» **WHAT YOU WILL DO**: Reproduce the entries shown below only from the line with "Continue the Blender" down to the line with "mz1)).build('mirror_glass', M_mirror, mir)", keeping both end lines and copying each one exactly.

# start of RECORD EXCERPTS

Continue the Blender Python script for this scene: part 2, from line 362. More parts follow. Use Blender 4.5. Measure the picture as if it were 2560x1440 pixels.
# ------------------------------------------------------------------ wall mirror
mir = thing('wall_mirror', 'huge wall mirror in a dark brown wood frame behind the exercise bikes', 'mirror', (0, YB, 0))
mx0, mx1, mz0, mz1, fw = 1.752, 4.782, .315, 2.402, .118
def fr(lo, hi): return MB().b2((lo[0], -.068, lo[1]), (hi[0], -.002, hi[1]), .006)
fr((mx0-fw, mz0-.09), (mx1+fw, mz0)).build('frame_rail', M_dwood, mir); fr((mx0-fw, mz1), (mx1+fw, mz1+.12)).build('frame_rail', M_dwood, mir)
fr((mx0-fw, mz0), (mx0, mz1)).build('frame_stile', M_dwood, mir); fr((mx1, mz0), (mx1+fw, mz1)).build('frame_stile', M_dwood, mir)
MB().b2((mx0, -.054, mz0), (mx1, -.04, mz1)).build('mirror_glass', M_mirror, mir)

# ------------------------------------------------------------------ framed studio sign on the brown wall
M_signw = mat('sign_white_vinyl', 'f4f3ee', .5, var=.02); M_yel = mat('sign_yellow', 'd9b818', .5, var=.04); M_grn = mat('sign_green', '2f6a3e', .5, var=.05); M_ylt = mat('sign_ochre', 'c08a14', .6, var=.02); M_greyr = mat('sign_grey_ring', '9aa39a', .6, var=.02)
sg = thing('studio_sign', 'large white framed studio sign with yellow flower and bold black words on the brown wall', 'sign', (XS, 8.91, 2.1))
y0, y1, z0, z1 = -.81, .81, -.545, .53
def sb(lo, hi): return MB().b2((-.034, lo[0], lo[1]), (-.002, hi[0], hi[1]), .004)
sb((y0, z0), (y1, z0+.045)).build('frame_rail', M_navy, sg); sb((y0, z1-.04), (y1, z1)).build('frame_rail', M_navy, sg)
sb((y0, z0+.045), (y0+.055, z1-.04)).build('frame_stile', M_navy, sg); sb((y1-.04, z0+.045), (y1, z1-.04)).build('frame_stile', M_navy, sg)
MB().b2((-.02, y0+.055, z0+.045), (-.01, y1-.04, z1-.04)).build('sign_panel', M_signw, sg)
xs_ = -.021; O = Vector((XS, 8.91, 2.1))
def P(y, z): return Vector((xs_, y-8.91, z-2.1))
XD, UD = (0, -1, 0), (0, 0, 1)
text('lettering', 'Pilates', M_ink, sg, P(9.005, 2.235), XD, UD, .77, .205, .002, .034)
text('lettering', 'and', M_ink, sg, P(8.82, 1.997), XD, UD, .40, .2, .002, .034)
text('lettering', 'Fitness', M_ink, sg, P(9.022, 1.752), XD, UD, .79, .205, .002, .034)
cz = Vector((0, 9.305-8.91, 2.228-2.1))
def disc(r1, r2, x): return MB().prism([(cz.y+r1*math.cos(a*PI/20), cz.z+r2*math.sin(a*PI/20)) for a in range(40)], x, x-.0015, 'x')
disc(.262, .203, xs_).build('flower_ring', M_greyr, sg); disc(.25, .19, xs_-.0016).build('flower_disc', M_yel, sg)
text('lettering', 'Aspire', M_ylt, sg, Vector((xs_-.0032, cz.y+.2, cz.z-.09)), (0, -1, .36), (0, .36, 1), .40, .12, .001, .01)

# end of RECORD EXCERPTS
# start of RECORD EXCERPTS

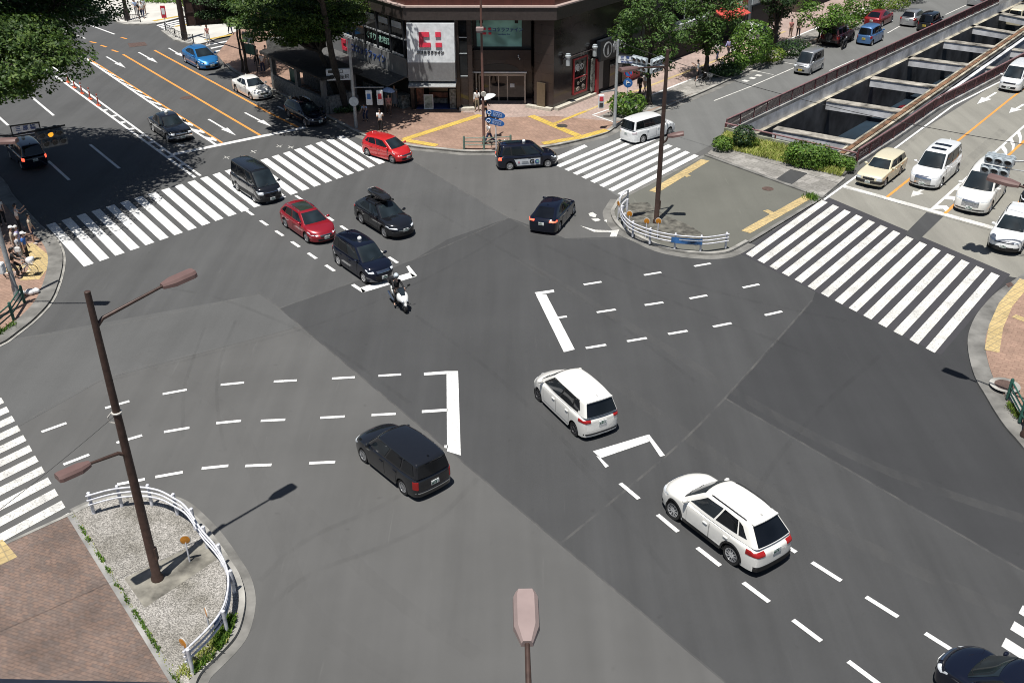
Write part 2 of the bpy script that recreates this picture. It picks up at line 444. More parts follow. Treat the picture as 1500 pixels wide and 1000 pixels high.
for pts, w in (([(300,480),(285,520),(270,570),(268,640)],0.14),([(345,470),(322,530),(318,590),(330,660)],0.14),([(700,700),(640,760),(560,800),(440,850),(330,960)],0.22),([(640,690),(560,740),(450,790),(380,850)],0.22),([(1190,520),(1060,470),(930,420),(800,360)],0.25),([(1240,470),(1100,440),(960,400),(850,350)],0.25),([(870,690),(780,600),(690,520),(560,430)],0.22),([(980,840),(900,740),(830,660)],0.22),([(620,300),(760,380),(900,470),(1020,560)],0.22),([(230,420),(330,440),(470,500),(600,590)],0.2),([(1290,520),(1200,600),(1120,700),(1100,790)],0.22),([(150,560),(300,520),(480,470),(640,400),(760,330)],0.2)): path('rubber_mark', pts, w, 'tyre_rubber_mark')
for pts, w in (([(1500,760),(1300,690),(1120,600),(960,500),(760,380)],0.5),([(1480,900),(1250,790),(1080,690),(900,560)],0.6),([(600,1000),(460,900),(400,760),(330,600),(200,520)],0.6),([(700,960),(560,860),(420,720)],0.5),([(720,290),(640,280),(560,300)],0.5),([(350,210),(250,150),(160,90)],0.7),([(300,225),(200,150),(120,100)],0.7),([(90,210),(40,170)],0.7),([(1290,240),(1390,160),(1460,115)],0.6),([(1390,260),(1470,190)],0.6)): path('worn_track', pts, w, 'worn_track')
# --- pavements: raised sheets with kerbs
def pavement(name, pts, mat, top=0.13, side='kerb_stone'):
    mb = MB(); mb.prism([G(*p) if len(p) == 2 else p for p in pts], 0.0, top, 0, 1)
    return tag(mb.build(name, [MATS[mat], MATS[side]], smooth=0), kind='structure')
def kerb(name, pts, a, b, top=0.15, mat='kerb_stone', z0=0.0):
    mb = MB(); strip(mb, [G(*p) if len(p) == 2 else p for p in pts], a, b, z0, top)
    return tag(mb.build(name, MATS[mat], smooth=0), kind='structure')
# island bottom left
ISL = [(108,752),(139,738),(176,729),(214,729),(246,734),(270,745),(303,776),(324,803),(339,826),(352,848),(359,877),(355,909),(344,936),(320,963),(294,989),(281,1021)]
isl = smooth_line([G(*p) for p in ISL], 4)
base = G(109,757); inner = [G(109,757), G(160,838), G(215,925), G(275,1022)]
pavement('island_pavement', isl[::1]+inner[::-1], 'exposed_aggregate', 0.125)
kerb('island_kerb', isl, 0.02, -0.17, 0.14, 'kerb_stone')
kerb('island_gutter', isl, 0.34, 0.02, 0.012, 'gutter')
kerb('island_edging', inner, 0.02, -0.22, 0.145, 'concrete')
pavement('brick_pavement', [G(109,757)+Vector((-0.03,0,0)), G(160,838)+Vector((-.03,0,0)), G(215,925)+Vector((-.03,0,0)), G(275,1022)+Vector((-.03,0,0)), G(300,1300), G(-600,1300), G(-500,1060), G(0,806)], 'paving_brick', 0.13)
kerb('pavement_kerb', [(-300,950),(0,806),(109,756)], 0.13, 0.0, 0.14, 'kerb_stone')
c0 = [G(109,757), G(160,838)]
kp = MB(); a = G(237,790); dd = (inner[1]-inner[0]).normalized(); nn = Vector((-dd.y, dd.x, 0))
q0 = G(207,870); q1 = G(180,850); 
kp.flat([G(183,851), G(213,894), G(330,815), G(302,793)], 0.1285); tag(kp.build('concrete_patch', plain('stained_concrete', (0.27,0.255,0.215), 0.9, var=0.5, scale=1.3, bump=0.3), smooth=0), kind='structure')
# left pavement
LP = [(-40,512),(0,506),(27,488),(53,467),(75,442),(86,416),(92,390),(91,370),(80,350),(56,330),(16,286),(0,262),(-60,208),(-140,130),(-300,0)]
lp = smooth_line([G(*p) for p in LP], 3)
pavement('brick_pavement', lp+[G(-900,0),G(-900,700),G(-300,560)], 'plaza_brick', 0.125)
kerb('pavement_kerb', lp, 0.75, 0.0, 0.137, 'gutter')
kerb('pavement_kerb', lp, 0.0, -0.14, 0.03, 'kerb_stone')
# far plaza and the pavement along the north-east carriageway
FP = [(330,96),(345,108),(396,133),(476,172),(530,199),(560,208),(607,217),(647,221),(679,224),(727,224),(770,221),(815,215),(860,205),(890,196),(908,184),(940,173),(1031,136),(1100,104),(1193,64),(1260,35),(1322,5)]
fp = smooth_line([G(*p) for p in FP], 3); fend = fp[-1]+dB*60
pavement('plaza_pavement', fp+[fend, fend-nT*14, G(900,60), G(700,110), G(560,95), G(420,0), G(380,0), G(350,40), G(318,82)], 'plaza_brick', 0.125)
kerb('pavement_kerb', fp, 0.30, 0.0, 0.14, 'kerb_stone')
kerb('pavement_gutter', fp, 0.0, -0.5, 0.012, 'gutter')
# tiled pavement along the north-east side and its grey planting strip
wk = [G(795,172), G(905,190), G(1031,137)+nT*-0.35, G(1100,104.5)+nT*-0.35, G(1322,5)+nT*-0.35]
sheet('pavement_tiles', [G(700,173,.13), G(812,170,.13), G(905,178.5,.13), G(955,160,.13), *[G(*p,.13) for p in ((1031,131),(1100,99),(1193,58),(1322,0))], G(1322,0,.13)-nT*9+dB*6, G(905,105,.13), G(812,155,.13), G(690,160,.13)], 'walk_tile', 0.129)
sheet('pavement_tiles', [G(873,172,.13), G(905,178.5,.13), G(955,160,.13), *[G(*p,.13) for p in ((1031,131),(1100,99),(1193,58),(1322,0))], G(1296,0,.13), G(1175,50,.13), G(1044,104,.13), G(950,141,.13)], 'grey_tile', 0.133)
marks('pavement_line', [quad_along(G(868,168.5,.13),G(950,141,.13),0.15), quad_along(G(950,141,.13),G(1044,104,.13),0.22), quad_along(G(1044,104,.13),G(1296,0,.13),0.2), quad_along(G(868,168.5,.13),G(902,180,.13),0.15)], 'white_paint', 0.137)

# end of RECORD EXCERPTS

» **CORRECT ANSWER**:
Continue the Blender Python script for this scene: part 2, from line 362. More parts follow. Use Blender 4.5. Measure the picture as if it were 2560x1440 pixels.
# ------------------------------------------------------------------ wall mirror
mir = thing('wall_mirror', 'huge wall mirror in a dark brown wood frame behind the exercise bikes', 'mirror', (0, YB, 0))
mx0, mx1, mz0, mz1, fw = 1.752, 4.782, .315, 2.402, .118
def fr(lo, hi): return MB().b2((lo[0], -.068, lo[1]), (hi[0], -.002, hi[1]), .006)
fr((mx0-fw, mz0-.09), (mx1+fw, mz0)).build('frame_rail', M_dwood, mir); fr((mx0-fw, mz1), (mx1+fw, mz1+.12)).build('frame_rail', M_dwood, mir)
fr((mx0-fw, mz0), (mx0, mz1)).build('frame_stile', M_dwood, mir); fr((mx1, mz0), (mx1+fw, mz1)).build('frame_stile', M_dwood, mir)
MB().b2((mx0, -.054, mz0), (mx1, -.04, mz1)).build('mirror_glass', M_mirror, mir)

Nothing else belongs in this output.